Sobre la náusea que me provoca mi vieja poesía, puedo decir, exactamente, que el haber dejado ese nefasto hábito me hizo bien al alma y el corazón.
Ya no suspiro por las noches por el dolor que me provocaba el amor no correspondido, ni trato de reprimir las lágrimas al sentirme expuesta todo el tiempo.
Se fue la sensación de presión que me oprimía el corazón y este ardiente deseo de explorar las palabras para traerme tranquilidad y explayarme en explicaciones de un amor que no tuve.
Escribí muchos poemas, ahora sin destinatario, que se quedaron sumergidos en el cajón de mi alcoba, donde fueron ganando polvo y perdieron toda la carga emocional que vertí en ellos.

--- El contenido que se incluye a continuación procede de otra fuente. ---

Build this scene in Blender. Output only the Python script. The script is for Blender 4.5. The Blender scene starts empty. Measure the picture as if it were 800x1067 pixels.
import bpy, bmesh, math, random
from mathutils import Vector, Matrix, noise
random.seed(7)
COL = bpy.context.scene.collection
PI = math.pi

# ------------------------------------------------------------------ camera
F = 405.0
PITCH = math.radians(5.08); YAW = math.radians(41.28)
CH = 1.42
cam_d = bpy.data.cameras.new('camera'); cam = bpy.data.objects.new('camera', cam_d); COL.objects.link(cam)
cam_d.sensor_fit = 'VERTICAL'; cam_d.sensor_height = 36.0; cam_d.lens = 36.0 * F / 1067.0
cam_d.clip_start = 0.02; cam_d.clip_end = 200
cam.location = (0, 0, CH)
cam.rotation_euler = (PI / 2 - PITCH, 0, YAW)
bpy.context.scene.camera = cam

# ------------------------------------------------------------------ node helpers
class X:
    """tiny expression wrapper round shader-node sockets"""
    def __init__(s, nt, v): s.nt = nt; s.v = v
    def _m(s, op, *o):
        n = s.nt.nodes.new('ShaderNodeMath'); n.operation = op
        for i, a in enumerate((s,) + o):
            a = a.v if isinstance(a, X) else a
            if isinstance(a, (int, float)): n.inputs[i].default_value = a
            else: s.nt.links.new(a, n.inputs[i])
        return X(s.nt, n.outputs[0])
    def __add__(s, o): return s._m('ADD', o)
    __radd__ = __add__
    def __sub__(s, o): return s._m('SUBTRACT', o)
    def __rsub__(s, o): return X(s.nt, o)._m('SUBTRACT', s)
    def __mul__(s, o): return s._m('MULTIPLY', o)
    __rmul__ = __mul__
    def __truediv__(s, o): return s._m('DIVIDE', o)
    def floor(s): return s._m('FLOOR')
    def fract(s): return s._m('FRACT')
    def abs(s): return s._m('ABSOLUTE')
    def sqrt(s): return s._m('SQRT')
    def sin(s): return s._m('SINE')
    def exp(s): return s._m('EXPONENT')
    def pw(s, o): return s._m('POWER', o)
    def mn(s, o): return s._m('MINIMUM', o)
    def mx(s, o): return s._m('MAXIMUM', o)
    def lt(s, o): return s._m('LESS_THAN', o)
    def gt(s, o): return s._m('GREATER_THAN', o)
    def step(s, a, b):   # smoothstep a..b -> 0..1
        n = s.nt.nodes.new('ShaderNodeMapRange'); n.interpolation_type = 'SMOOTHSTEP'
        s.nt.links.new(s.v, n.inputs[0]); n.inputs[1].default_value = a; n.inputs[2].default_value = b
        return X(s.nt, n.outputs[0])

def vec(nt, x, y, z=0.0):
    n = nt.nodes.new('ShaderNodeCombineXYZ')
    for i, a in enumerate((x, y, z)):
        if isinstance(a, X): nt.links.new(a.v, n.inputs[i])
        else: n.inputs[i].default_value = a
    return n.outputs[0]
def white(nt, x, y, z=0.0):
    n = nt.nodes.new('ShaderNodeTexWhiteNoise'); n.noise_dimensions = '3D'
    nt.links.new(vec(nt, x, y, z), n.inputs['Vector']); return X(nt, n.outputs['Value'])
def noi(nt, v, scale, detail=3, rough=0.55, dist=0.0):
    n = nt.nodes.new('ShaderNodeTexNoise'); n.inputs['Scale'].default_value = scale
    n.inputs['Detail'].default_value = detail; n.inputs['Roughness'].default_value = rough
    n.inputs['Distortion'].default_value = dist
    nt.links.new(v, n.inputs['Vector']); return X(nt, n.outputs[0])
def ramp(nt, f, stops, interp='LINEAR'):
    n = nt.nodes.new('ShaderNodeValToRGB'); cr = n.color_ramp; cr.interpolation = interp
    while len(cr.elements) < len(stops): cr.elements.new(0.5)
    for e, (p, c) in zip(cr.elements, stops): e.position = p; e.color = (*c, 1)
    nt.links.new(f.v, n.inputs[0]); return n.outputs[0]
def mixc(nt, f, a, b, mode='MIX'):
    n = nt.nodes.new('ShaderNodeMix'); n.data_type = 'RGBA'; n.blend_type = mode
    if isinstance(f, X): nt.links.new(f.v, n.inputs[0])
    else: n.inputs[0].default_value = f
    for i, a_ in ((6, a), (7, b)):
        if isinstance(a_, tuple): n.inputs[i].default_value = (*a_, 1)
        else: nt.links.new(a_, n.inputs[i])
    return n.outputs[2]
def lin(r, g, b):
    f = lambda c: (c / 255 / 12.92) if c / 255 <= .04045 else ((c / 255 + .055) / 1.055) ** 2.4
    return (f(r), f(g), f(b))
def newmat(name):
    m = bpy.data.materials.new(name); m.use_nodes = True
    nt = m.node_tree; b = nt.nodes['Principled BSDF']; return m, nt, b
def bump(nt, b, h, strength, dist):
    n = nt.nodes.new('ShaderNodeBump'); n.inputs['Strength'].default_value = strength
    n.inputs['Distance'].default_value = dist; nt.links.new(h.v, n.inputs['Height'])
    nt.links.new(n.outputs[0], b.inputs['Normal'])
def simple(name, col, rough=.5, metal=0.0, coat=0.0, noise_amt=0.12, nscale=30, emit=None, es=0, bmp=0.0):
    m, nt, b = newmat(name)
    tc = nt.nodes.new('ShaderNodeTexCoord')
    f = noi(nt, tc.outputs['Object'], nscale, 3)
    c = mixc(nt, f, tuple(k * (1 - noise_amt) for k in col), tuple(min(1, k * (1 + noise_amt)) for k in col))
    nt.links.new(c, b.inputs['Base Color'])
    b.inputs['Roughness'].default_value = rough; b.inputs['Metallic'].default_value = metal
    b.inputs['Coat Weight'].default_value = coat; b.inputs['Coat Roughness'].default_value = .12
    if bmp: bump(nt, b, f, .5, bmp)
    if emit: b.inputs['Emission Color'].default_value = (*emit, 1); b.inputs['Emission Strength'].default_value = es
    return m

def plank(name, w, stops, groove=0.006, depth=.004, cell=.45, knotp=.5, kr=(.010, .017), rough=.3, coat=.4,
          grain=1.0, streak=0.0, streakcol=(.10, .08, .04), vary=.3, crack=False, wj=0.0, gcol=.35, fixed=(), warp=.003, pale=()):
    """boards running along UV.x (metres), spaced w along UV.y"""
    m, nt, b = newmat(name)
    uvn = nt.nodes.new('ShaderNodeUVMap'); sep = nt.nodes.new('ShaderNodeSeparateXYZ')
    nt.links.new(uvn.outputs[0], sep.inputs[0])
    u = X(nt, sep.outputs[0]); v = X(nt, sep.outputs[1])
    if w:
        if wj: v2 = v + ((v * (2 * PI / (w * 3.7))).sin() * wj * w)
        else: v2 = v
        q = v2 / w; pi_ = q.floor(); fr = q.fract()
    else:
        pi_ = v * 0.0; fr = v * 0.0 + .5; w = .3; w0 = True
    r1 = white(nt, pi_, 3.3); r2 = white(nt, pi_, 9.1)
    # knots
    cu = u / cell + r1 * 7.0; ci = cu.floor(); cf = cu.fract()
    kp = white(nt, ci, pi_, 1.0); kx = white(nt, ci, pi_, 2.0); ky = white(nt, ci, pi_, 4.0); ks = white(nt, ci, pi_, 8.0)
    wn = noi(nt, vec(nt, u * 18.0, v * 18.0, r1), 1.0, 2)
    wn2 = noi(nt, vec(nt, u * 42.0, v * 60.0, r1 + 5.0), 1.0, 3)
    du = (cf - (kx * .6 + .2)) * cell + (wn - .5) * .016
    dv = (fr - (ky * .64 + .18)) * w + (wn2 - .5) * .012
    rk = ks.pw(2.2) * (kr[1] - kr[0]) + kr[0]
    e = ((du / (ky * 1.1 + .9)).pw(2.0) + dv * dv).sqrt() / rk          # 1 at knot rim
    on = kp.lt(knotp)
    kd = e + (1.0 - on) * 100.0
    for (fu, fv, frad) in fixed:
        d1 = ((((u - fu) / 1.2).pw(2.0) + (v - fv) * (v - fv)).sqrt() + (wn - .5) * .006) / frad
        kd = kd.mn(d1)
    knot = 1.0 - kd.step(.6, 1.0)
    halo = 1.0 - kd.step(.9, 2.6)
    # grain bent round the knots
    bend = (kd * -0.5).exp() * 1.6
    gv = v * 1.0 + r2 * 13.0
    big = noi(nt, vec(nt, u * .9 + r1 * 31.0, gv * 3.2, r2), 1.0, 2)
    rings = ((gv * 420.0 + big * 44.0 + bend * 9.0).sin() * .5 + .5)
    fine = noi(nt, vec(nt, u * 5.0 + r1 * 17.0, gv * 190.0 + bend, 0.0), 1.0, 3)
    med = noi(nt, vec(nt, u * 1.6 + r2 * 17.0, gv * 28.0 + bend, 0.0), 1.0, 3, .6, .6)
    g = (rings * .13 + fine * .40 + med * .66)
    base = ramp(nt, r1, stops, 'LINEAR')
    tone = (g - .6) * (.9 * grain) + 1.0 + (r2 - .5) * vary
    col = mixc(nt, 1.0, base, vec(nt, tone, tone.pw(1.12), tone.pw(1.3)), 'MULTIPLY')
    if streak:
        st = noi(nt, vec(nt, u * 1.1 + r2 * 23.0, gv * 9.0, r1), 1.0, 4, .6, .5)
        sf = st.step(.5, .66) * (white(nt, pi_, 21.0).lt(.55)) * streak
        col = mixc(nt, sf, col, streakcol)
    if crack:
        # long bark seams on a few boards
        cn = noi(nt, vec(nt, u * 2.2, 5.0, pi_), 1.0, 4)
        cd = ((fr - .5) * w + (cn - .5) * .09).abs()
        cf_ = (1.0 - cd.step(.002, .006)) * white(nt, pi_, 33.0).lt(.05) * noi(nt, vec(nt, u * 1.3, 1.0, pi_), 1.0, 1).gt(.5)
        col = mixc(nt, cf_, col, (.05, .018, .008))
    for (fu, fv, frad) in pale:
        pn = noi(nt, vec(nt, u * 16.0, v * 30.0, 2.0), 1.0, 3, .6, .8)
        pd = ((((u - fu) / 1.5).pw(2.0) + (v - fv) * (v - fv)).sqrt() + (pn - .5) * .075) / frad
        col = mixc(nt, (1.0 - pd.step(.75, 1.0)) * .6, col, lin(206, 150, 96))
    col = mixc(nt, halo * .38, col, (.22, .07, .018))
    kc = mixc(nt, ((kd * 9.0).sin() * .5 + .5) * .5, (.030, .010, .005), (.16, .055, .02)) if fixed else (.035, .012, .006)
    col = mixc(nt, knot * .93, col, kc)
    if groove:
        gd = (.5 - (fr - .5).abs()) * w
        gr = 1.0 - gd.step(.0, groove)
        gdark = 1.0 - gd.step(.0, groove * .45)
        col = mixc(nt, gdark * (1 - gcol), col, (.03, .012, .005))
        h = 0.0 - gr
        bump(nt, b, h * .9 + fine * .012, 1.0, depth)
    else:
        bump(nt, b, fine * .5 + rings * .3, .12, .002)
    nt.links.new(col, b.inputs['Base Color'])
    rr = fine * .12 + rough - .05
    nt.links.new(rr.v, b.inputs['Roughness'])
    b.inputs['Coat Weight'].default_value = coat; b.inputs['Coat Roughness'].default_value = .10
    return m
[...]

Sería difícil, aún ahora, saber a qué ente amorfo le escribía todas esas letras, palabras nefastas y asquerosas, que me provocan un nudo en la boca del estómago, que me recuerdan con nauseabundo desprecio el sentimiento que me consumía.
Pero, algo que me asquea más que la poesía de mi juventud, es saber que siempre me manejé con cautela y cobardía para que nadie fuera testigo de mis sentimientos, para que aquellos que inspiraron mi pluma nunca se enterasen de que escribía para ellos, que los pensaba todo el tiempo y les dedicaba el último deseo que tenía cada noche.
Que asco, que tristeza de vida. Ahora me doy asco y me duela la cabeza.
No hay nada más nefasto que vivir escondiendo la poesía, el sentir y el corazón, porque inevitablemente se pudren y el olor de su recuerdo te provoca náuseas, profundas náuseas.